The rates are derived ratios of the pairs and are given up to the 4th decimals. E.g. EURO/USD when shown as 1.3020 – means for 1 EURO 1.3020 USD will be equivalent. This ratio keeps changing in the 4th decimal level and is called pip. When a position is taken in the market – say 1 lot in standard forex account means $100,000 position and the used margin to be provided is $500 – is called 1:200 leverage.

Planning forex day trading

The currency pairs normally make volatiles moves. To decide on the entry and exit we need to watch the market for 30 min from the start of any session and if it is near low and has not cut the low for more than 30 min we can take a buy position and if seen near high we can take sell position with 30 pips hedging order or stop. Hedging refers to taking the opposite position in the same pair without off setting the original position. Once the position makes a profit of 30 pips then remove the hedging order and keep stop at entry to eliminate the risk of loss. Then change the stop status to trailing stop maintaining 30 pips from market or manually trail the stop. Keep 75 pips limit for the market to close the position either with a limit or the trailing stop in order to protect profit. In case the hedge order is filled, watch the market for 30 min and if the hedging makes loss, then understand it was filled during a stop hunt move of the market and cut the hedging position with a small loss and keep another hedging order 30 pips away from the market and trail to the original hedged level when the market moves in your favor – this is a trading strategy to limit the risk in any market condition.

Basic trading rules

  1. Take positions only for less than 10% of the equity to avoid over trading and margin calls.

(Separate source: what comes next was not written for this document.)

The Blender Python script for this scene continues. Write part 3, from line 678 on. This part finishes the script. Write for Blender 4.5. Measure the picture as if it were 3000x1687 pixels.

  2. Keep greed and fear in check and trade at ease with the view that market means swings and that it keeps giving good trading opportunities

  3. Never chase and take positions – buying during a quick rise or selling during a quick fall is a mistake. They are moves designed to trap the traders before market reversals.

  4. Limit the trades to the time available for trading – never market it stressful. We come to the market with the objective to earn and improve our lifestyle.

  5. Equity management in the earning process is very important rather than the imaginations of whether the market will rise or drop.

  6. Use other analysts’ calls as tools for your market study- don’t depend on them as they can misguide you during trend reversal times.

  7. Do not over trade. Take few positions at a time to minimize the risk and maximize the profit. Act like a professional – accept the loss when it is minimal and maximize when the profit is good using trading strategies.

  8. Visualize and plan well before hand how you handle the positions when the market moves in your favor or against. Don’t be stunned when the market moves against you.

  9. Try to read the market moves, its limitations and advantages to decide upon your trading.

  10. Don’t become addict to trading, trade only when a good opportunity is seen in the market.